Cliveden 'emancipates' its history in new exhibition

Silhouette of Benjamin Chew Sr.
Silhouette of Benjamin Chew Sr.
Posted: July 04, 2012

Since 1972, when members of Philadelphia's long-prominent Chew family transferred ownership of Cliveden, the historic family residence, to the National Trust for Historic Preservation, it has functioned as a traditional house museum.

Every day, visitors serenely toured the mansion, built by patriarch Benjamin Chew in 1767, admiring the elegant period furniture and listening to stories of the old-money gentry and the exciting days of the War of Independence. Every year, crowds massed to watch a vivid reenactment of the 1777 Battle of Germantown, George Washington's gallant but failed attack on British troops holed up at Cliveden.

But in addition to the house on 5.5 acres along Germantown Avenue, the Chew family left behind hundreds of thousands of family documents. It seems they never threw anything away over the centuries, and now the ghosts of those papers are lighting the path to Cliveden's future.

From aged ledgers and letters, bills and receipts, diaries, notes, logs, and commonplace books lodged at the Historical Society of Pennsylvania, a new perspective on the Chew family's involvement with African slavery has emerged, and Cliveden is incorporating the findings into new public programs and tours of the mansion. An exhibition exploring the revised perspective, called "Emancipating Cliveden," will open Wednesday in the estate's carriage house.

"This changes what this historical site means," said David Young, Cliveden's director, referring to the exhibition and the documents. "It extends its significance beyond the battle and the Chews."

Cliveden may represent old money, gentry and achievement, but the family papers show in vivid detail that Cliveden also represents status built on and maintained by enslaved Africans.

Cliveden, said Young, will tell the story of slaves and indentured servants, and through those stories become relevant to a wider swath of people. In this context — of power and powerlessness, people and property — Cliveden will also tell the story of the wealthy Chew family.

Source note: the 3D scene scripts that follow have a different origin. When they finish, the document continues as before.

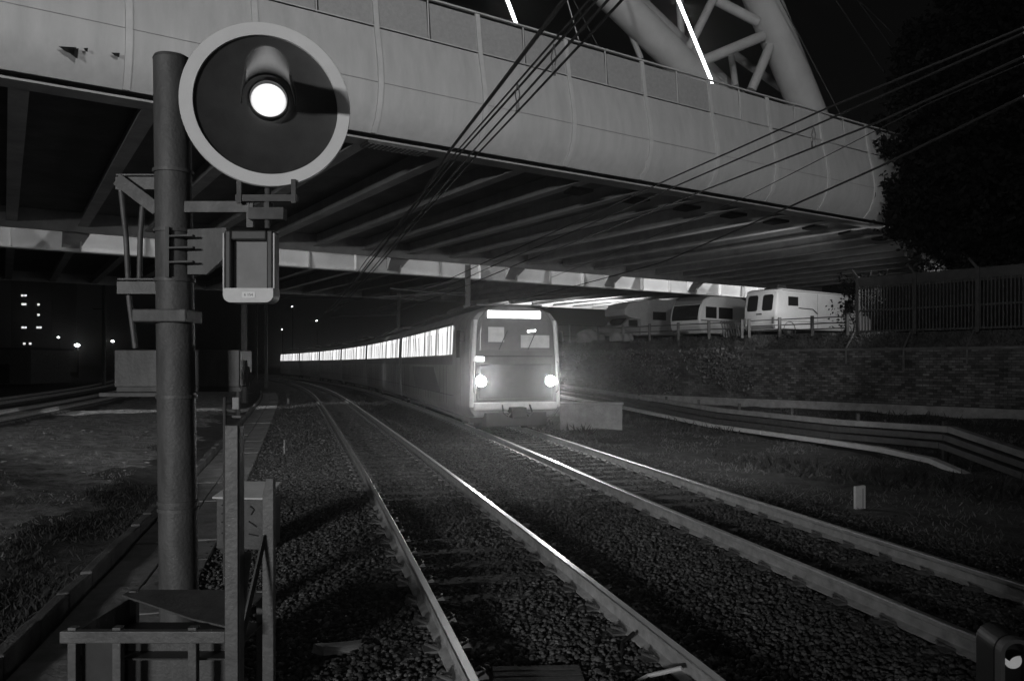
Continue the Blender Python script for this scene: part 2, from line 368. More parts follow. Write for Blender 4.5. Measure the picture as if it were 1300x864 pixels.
def build_grass():
    blades('grass', scatter(150000, -34, -2.5, 4.5, 46, lambda P, l, r: (l < -5.2) & (l > -11.3), .75), .045, .018, grass_m, 'short dry grass on the field left of the path', 'grass', .9)
    P = scatter(60000, -9, -3, 3.5, 15, lambda P, l, r: (l < -4.1-.12*np.sin(P[:, 1]*2)) & (l > -5.3+.3*np.sin(P[:, 1]*1.7)), .3)  # dark blades laid where a shadow band runs beside the path
    blades('weeds', P, .075, .022, weed_m, 'dark strip of weed blades along the left edge of the path, put in for a shadow band', 'weeds', .7)
    P = scatter(90000, -4, 19, 6, 50, lambda P, l, r: (r > 2.1) & (P[:, 0] < np.interp(P[:, 1], [p.y for p in WALL], [p.x for p in WALL])-.2), .45)
    blades('grass', P, .075, .02, grass_m, 'rough low grass on the bank between the right track and the brick wall', 'grass', .9)
    P = scatter(16000, -2, 16, 8, 34, lambda P, l, r: (r > 2.8) & (np.sin(P[:, 0]*1.3+P[:, 1]*.7)+np.sin(P[:, 1]*.5) > .7))
    blades('weeds', P, .26, .05, weed_m, 'taller dark weeds in patches on the right hand bank', 'weeds', .6)
build_grass()
def build_litter():
    P = scatter(420, -16, -4, 5, 26, lambda P, l, r: (l < -5.2) & (l > -11))
    n = len(P); sh = stone_shapes(8)[rng.integers(0, 8, n)]; sz = rng.uniform(.012, .05, n)[:, None]
    V = np.stack([sh[..., 0]*sz*1.4+P[:, :1], sh[..., 1]*sz+P[:, 1:2], sh[..., 2]*sz*.5+gheight(P)[:, None]+.01], -1).reshape(-1, 3)
    o = fast_mesh('loose_stones', V, (ICO[None]+(np.arange(n)*12)[:, None, None]).reshape(-1, 3), mat('stray_stone', .28, .85, var=.6, scale=1.5)); tag(o, 'scattered pale stones and scraps on the field left of the path', 'stones', kind='stuff')
build_litter()

# ------------------------------------------------------------------ railway tracks
RAILP = [(-.075, -.17), (.075, -.17), (.075, -.157), (.012, -.135), (.010, -.055), (.036, -.04), (.037, -.01), (.028, 0), (-.028, 0), (-.037, -.01), (-.036, -.04), (-.010, -.055), (-.012, -.135), (-.075, -.157)]
def rail_mb(trk, lat, Ys):
    rings = []
    for y in Ys:
        h = heading(trk, y); c = on(trk, y, lat); r = Vector((math.cos(h), -math.sin(h), 0))
        rings.append([(c.x+r.x*u, c.y+r.y*u, w) for u, w in RAILP])
    mb = MB(); mb.loft(rings)
    n = len(RAILP)
    for i in range(len(rings)-1):
        for k in (6, 7, 8): mb.mi[i*n+k] = 1
    return mb
def build_track(trk, label, shift=0, Y1=150, detail=True, y0=-6):
    t = thing('railway_track', label, 'track', on(trk, 10, shift, -.2))
    inv = Matrix.Translation(-t.location)
    Ys = list(np.arange(y0, 50, 1.0))+list(np.arange(50, Y1, 3.0))
    for s in (-1, 1):
        o = rail_mb(trk, shift+s*.7525, Ys).build('rail', [railside_m, railhead_m], t); o.matrix_local = inv
    pos = arc(trk, 2.0, 110, .6)
    def sl(y, mb=None):
        h = heading(trk, y); mb = mb or MB(); c = on(trk, y, shift)
        for w, d in ((2.5, .2),): mb.box((c.x, c.y, -.285), (w, .24, d), rz=-h, taper=.93)
        return mb
    if detail:
        me = None
        for i, y in enumerate(pos[:98]):
            if me is None:
                mb = MB(); mb.box((0, 0, -.085), (2.5, .25, .2), taper=.92); o = mb.build('sleeper', sleeper_m, t, bevel=.012); me = o
            else:
                o = me.copy(); COL.objects.link(o); o.parent = t
            c = on(trk, y, shift); o.location = Vector((c.x, c.y, -.19))-t.location+Vector((0, 0, .0+random.uniform(-.006, .004))); o.rotation_euler.z = -heading(trk, y)+random.uniform(-.012, .012)
        mb = MB()
        for y in pos[98:]: sl(y, mb)
        o = mb.build('far_sleepers', sleeper_m, t); o.matrix_local = inv; o['kind'] = 'stuff'
        mb = MB()
        for y in pos[:70]:
            h = heading(trk, y)
            for s in (-1, 1):
                for q in (-1, 1):
                    c = on(trk, y, shift+s*.7525+q*.115)
                    mb.box((c.x, c.y, -.165), (.13, .15, .022), rz=-h)
                    r = Vector((math.cos(h), -math.sin(h), 0)); f = Vector((math.sin(h), math.cos(h), 0)); b = Vector((c.x, c.y, -.15))
                    mb.tube([b+f*-.06+r*(-.045*q), b+f*-.05+r*.03*q+Vector((0, 0, .035)), b+f*.0+r*.05*q+Vector((0, 0, .03)), b+f*.05+r*.02*q+Vector((0, 0, .04)), b+f*.04+r*(-.05*q)], .011, 5)
        o = mb.build('rail_clips', clip_m, t); o.matrix_local = inv; o['kind'] = 'stuff'
    else:
        mb = MB()
        for y in pos: sl(y, mb)
        o = mb.build('sleepers', sleeper_m, t); o.matrix_local = inv; o['kind'] = 'stuff'
    return t
build_track('L', 'empty railway track nearest the signal, its shiny rails curving left past the train')
build_track('R', 'railway track the lit metro train is running on')
build_track('L', 'nearer of the two far tracks crossing the dark field at the left edge', -13.2, 140, False, 14)
build_track('L', 'farther of the two far tracks at the left edge, behind the nearer one', -17.4, 140, False, 14)

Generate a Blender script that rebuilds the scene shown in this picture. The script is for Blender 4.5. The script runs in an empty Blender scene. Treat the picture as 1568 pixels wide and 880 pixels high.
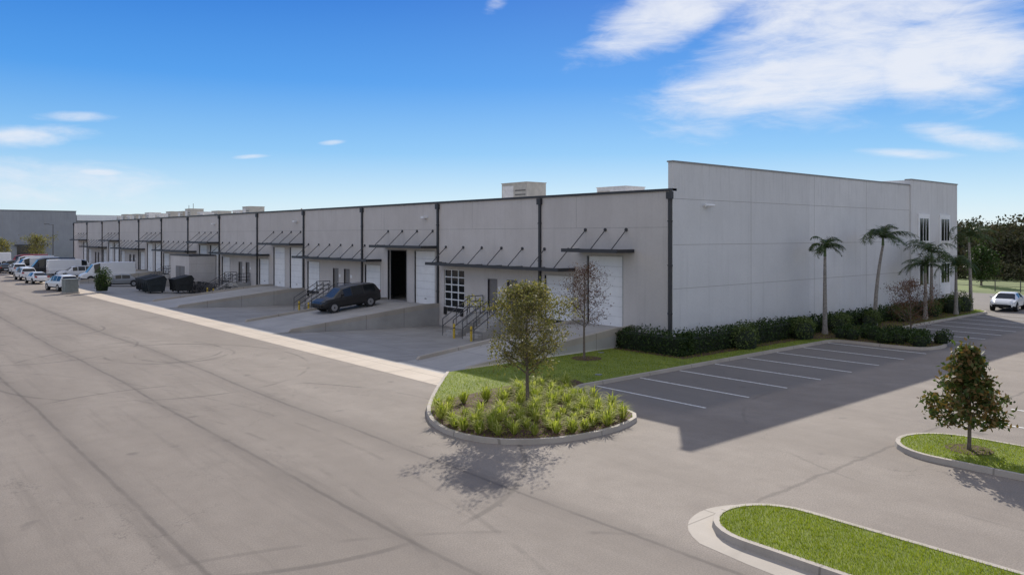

Visitors will learn about Charity Castle, an enslaved servant brought to Cliveden by Harriet Chew in 1814, sparking a legal controversy over slavery in Pennsylvania.

They will learn of the family's plantations in Delaware and Maryland, all staffed by slave labor.

Visitors will also be able to see an 1867 photograph of James Smith, a former slavc who purchased his own freedom and stayed with the Chews from 1819 until his death in 1871. In the photo, the elderly, white-gloved Smith sits on the front steps of Cliveden, hat and walking stick in hand.

A timeline of African American life in Germantown, an array of Chew-related artifacts — from beer stein to Ortlieb's can — and a video featuring voices, black and white, from Cliveden's past will broaden the notion of the family and its reach.

Young said the rethinking of Cliveden, which involved discussions with members of the surrounding largely African American Germantown community, scholars, funders, the National Trust, and many others, was driven by a desire to "tell the truth."

The road has not always been smooth. Award-winning curator Phillip Seitz, a passionate advocate for unflinchingly following the Chew document trail, was let go over a year and a half ago in what some in the African American community have said was a disagreement over Cliveden's new direction.

Young declined to discuss Seitz's departure, characterizing it as a "personal matter" unrelated to interpretation at the historic site.

"Emancipating Cliveden," said Young, will introduce visitors to a house openly acknowledged to have been staffed by the indentured and enslaved. For the first time in many years, the house kitchen area will be explored in tours, with opportunities for discussion of what has been ignored for decades.

Organized meetings with neighbors and visitors, so-called Cliveden Conversations, will also continue.

"We're going to continue to find out more from these documents," Young said. "We are moving toward more of an open dialog and discussion."